塩入:自分でも、そう思います(笑)。私はこういうことができるのに、最近はやっていなかったんですよね。なので、こういう歌を歌いたいなと思ったことが「call end」を作るきっかけになりました。この曲を作ったのは去年のツアーが終わった頃で、できあがった時から次のCDに入れたいと思っていたんですよ。でも、歌詞がずっとピッタリくるものができあがらなくて。で、去年のツアーの後にお休みがあって、久しぶりに何もしなくていい休みだったんですけど、休むことが不安で仕方なかったんです。あんなに望んでいた休みなのに、気が休まらないという。

――ミュージシャンやフリーランスで仕事をしている人などは、みんなそうだと思います。

塩入:ですよね。だから、午前中に仕事があって、夕方からは休みというのが一番いいと思うんですけど(笑)。その時は完全なオフで、いろんなことが不安になってしまったんです。一人でいることも不安だし、一人でいる時になにか自分にプラスになることをしようと考えてしまう自分にもすごく疲れてしまって。私は本を読んだり、映画を観たりするのが好きですけど、自分の中になにかを芽生えさせようという気持ちがあるのかなと考えると全然楽しめなくて。それで手芸をやってみたんですよ。これなら無心になって集中できるんじゃないかなと思ったんです。でも、いろんなことが気になってしまって、やっぱりダメだった。なにかしら為になることをしようと考える自分がすごく面倒くさかったし、少し悲しいことが起きた時にも、悲しんでいるだけじゃダメで、次のことを考えないと…と思ってしまって。純粋な感情で自分が落ち込んだり、悲しんだりできなくなっていることに気づいて、気持ちが沈んだんです。かといって、そういうことを誰かに相談しようとも思わないんですよ。結局、答えを出すのは自分だから。

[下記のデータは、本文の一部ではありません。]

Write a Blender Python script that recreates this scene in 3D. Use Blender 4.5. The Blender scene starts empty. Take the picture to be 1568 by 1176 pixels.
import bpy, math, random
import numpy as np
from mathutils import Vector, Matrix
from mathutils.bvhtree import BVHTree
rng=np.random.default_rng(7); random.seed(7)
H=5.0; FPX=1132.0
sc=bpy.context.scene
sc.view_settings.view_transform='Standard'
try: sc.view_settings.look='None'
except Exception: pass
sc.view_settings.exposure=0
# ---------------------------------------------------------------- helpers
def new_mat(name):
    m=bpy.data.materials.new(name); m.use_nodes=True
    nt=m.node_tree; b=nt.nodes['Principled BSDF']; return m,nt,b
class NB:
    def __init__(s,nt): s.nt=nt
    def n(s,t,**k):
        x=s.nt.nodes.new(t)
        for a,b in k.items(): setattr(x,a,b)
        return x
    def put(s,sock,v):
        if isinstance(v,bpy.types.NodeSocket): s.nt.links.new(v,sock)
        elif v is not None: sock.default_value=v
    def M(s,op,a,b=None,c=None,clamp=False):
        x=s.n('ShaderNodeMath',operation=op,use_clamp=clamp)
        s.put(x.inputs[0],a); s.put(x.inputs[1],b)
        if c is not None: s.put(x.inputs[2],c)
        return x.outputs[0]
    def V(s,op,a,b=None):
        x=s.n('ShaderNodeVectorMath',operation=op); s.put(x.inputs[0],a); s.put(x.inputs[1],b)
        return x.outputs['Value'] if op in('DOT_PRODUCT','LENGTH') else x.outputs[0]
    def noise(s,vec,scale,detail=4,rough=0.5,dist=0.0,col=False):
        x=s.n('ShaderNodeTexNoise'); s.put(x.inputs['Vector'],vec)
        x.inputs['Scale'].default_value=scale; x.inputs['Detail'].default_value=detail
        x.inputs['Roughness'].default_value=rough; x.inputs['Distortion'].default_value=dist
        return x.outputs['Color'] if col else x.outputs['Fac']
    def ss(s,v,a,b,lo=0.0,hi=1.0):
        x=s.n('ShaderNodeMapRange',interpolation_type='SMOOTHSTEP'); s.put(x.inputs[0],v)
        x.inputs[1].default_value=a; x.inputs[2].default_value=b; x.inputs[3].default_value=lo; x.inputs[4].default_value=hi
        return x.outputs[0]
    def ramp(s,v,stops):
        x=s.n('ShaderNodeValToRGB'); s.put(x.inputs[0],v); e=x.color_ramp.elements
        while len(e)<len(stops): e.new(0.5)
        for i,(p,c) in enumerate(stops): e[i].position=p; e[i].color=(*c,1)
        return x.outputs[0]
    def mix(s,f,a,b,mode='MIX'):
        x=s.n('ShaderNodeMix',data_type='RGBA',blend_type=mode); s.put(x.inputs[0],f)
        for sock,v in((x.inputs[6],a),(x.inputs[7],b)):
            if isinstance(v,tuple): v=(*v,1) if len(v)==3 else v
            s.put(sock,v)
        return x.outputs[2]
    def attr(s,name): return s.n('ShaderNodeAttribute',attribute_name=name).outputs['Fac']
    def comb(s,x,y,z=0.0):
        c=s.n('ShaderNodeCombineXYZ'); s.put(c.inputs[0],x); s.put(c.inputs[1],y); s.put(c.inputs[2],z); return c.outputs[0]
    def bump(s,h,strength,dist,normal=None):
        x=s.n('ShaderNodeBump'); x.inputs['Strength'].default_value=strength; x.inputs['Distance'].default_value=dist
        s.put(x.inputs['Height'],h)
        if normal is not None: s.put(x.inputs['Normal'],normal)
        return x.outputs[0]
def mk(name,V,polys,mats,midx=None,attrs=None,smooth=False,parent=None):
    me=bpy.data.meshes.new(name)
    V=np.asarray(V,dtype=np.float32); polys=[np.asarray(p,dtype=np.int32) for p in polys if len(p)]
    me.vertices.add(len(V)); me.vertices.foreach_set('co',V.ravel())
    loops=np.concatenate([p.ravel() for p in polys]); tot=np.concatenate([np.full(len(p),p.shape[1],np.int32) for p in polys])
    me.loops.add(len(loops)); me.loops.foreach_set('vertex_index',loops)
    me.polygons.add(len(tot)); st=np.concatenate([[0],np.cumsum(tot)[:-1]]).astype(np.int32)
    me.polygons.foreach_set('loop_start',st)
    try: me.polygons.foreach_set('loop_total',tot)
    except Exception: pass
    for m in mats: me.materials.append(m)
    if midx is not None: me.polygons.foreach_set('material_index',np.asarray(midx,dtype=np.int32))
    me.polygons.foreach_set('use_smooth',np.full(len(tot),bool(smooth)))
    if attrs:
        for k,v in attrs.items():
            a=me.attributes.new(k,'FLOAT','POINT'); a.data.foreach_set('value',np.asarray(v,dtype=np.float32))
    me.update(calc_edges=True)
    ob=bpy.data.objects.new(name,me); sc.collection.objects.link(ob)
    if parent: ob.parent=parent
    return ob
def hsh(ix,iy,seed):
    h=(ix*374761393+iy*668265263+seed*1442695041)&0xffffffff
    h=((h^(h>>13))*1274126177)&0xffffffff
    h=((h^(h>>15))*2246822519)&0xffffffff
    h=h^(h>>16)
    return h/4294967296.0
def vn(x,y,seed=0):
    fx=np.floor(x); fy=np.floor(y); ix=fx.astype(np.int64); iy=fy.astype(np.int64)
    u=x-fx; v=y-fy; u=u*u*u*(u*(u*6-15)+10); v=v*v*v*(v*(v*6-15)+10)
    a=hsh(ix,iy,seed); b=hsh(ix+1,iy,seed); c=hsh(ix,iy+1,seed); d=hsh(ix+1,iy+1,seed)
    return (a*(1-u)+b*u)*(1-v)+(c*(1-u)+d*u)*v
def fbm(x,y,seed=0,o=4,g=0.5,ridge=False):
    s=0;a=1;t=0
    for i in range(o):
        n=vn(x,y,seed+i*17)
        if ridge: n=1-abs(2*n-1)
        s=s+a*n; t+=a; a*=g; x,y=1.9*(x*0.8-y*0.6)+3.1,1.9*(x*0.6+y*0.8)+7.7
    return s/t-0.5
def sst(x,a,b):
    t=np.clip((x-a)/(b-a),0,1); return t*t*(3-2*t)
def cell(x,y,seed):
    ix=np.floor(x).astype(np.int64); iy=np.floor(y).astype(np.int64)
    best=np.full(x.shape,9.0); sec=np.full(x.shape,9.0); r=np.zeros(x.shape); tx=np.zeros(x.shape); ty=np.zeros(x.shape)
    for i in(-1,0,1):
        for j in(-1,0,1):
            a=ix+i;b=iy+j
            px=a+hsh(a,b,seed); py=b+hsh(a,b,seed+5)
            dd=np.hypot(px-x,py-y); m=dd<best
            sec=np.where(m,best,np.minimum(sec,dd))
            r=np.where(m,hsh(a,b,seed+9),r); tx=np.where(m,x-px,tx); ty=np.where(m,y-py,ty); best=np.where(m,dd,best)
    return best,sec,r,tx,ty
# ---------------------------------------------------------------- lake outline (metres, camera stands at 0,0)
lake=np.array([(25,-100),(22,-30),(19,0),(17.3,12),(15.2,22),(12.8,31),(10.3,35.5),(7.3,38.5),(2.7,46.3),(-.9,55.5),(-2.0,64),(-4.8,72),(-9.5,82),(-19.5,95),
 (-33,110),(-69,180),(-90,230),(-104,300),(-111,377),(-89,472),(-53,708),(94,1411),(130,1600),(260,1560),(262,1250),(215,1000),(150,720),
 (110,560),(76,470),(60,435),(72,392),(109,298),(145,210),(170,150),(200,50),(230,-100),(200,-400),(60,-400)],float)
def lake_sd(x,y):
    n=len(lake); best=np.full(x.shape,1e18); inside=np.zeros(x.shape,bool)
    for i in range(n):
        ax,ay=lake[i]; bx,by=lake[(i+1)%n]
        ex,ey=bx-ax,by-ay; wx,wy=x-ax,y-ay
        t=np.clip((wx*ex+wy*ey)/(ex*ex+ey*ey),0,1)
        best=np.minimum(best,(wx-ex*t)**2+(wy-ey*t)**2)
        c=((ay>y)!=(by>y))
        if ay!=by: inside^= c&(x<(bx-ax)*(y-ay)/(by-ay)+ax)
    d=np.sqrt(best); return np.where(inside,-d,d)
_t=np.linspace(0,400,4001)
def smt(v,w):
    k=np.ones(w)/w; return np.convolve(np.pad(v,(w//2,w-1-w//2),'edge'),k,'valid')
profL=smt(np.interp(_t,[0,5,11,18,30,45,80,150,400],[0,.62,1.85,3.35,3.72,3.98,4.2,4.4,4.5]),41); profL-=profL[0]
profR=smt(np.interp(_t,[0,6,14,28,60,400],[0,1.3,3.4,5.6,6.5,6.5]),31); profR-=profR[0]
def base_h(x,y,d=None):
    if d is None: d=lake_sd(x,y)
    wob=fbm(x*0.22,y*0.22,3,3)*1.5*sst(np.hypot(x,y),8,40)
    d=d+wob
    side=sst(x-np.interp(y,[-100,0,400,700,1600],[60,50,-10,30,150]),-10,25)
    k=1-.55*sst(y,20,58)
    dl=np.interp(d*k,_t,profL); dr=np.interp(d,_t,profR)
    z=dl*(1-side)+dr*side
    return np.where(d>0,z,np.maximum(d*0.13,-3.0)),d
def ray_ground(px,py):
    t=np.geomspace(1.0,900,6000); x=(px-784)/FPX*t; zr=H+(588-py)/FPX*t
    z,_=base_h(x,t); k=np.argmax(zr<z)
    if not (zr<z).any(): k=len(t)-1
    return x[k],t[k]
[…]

そういうところで、“壮大な孤独”というものは、この曲を作っている時に強く感じましたね。

――とはいえ「call end」の歌詞は孤独感に打ちひしがれているのではなく、強さを見せているところがいいなと思います。

塩入:そう、儚んでいる歌詞ではないですね。なんていうんだろう……“すごく好きだけど、許せない”という感覚って、ありませんか?

――ありますよ。

塩入:やっぱり。そのことを自分よりも年上の人……事務所の社長に話した時も、あるよと言われたんです。私は今までそういうことはあまり感じたことがなかったけど、ここ1年くらいで感じたんですよ。大好きだし、すごく大切な人だけど、許せないという感情に初めて見舞われた。恋愛のことではなくて、日々生きている中で…ということですけど。それに、どう対処したらいいのかわからないんですよ。そういう感情を、そのまま書いたのが「call end」です。

――その瞬間を切り取って歌にできたのは良かったと思います。人生を作品にして遺していけるのはミュージシャン冥利に尽きますし、リアルな塩入さんに触れられるのはファンの皆さんも嬉しいでしょうし。

塩入:たしかに、そこに嘘は一切ないです。それを皆さんに喜んでもらえるならいいなと思いますね。